[START]

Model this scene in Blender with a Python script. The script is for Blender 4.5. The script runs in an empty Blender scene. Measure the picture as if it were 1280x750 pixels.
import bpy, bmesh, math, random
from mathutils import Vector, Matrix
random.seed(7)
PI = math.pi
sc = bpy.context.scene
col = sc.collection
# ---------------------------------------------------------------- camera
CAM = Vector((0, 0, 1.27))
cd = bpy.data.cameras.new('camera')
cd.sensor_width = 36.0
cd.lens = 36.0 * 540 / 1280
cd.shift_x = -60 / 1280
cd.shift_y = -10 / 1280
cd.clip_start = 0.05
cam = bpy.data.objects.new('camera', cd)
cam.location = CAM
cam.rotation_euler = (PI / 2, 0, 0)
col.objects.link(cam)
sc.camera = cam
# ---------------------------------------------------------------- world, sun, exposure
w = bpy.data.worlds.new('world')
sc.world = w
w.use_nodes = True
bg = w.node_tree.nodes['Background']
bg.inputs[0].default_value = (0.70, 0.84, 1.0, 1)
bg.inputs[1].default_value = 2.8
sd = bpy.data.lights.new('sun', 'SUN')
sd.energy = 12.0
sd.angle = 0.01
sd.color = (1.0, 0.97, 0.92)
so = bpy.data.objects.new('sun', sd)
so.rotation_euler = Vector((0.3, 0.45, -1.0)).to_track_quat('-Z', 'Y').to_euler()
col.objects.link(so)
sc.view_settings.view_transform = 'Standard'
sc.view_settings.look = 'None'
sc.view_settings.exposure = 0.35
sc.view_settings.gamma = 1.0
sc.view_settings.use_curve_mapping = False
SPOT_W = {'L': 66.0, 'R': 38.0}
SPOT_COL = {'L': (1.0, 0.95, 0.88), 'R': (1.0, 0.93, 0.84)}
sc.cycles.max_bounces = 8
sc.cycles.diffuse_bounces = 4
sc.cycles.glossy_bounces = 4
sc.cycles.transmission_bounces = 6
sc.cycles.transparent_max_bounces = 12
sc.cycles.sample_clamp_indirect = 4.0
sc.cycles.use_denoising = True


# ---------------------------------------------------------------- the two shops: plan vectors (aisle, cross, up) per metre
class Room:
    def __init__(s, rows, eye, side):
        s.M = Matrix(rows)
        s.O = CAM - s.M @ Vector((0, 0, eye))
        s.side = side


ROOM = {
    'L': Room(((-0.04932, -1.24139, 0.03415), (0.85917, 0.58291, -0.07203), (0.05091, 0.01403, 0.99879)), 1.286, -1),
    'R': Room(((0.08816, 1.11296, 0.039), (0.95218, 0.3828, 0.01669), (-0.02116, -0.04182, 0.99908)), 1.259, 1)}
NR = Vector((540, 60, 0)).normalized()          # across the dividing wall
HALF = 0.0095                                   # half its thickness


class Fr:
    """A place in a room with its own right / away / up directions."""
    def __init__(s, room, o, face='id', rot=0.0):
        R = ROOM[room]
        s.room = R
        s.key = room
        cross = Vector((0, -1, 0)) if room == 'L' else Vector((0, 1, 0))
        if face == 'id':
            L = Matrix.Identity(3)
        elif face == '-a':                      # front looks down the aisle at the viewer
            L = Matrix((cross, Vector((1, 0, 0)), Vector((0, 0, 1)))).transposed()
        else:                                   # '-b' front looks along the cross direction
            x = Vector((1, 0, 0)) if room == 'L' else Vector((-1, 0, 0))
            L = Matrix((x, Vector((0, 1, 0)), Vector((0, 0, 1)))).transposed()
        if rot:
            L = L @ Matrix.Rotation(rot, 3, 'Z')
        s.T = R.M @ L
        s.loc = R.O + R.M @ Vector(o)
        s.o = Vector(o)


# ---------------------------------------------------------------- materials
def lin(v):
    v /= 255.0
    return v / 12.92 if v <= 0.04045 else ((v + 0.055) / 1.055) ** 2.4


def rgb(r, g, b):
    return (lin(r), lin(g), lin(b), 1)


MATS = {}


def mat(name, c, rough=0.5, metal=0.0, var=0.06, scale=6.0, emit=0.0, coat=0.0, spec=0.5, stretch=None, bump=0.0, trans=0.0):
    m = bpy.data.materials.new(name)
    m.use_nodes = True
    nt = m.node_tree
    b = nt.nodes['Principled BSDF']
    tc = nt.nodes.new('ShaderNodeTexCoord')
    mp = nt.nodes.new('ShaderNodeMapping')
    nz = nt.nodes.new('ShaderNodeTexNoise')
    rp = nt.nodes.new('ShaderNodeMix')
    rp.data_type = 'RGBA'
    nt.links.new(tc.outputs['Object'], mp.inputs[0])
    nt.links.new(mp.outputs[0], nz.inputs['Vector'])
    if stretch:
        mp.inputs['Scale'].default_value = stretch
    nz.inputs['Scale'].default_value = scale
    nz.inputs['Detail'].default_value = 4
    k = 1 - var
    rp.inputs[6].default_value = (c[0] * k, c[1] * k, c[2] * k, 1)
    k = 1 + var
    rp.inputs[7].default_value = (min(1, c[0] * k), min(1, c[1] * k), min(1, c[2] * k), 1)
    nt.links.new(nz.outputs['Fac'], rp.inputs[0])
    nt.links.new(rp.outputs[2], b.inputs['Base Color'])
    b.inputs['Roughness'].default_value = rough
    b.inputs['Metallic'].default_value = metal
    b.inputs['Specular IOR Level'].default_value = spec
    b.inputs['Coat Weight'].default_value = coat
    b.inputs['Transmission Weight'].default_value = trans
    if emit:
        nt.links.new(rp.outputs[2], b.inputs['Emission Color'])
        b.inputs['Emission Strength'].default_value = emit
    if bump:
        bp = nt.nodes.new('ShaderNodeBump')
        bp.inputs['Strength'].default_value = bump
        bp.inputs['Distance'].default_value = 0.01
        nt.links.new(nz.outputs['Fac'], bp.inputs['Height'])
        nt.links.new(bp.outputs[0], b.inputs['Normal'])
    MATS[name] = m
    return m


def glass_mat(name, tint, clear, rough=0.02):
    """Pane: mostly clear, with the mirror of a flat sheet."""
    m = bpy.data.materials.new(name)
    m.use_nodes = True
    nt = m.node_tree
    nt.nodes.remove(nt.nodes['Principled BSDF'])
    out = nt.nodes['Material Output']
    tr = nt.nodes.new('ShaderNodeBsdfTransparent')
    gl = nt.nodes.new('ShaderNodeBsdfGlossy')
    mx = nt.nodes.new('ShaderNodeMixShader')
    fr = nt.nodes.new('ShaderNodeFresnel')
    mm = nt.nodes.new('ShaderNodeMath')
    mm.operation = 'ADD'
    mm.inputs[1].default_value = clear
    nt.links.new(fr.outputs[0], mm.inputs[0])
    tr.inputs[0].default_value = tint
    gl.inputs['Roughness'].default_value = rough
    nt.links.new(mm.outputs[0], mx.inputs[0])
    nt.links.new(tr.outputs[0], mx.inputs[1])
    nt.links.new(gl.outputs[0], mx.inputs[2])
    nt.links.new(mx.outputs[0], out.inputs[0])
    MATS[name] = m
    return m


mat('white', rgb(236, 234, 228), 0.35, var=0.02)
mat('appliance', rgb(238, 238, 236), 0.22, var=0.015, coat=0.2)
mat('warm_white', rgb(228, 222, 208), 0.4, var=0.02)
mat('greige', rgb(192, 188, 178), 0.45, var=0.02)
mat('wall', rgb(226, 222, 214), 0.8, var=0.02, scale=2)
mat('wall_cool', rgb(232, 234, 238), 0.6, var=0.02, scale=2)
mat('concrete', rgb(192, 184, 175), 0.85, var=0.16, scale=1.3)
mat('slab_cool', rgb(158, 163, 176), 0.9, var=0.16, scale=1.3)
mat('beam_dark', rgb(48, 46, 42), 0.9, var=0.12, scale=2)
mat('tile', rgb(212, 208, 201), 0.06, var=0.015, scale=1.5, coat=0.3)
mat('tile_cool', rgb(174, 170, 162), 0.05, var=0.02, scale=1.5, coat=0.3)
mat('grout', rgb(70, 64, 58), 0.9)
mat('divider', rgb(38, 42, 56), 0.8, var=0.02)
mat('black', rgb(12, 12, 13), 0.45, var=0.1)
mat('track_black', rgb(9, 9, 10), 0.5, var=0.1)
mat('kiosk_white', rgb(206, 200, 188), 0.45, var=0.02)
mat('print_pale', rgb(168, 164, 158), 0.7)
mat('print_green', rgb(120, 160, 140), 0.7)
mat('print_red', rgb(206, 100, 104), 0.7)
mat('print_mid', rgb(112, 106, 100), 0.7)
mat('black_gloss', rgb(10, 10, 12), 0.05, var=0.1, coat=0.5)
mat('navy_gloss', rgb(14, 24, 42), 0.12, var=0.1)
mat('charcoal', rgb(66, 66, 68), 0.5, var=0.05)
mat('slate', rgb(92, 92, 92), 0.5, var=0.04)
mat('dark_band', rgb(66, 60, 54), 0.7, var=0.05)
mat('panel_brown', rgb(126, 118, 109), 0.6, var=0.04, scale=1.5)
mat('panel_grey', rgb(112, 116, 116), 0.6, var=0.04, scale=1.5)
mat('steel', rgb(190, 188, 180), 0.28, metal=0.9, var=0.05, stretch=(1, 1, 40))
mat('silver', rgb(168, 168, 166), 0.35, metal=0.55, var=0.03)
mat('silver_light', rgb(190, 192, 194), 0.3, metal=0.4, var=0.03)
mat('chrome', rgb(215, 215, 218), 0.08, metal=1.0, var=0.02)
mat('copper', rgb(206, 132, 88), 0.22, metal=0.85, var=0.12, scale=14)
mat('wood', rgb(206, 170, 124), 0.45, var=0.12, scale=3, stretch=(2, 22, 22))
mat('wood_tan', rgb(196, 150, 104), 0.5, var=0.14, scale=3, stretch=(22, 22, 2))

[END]

## PROBLEM STATEMENT
Return every line containing "scene".

## ANSWER
Model this scene in Blender with a Python script. The script is for Blender 4.5. The script runs in an empty Blender scene. Measure the picture as if it were 1280x750 pixels.
sc = bpy.context.scene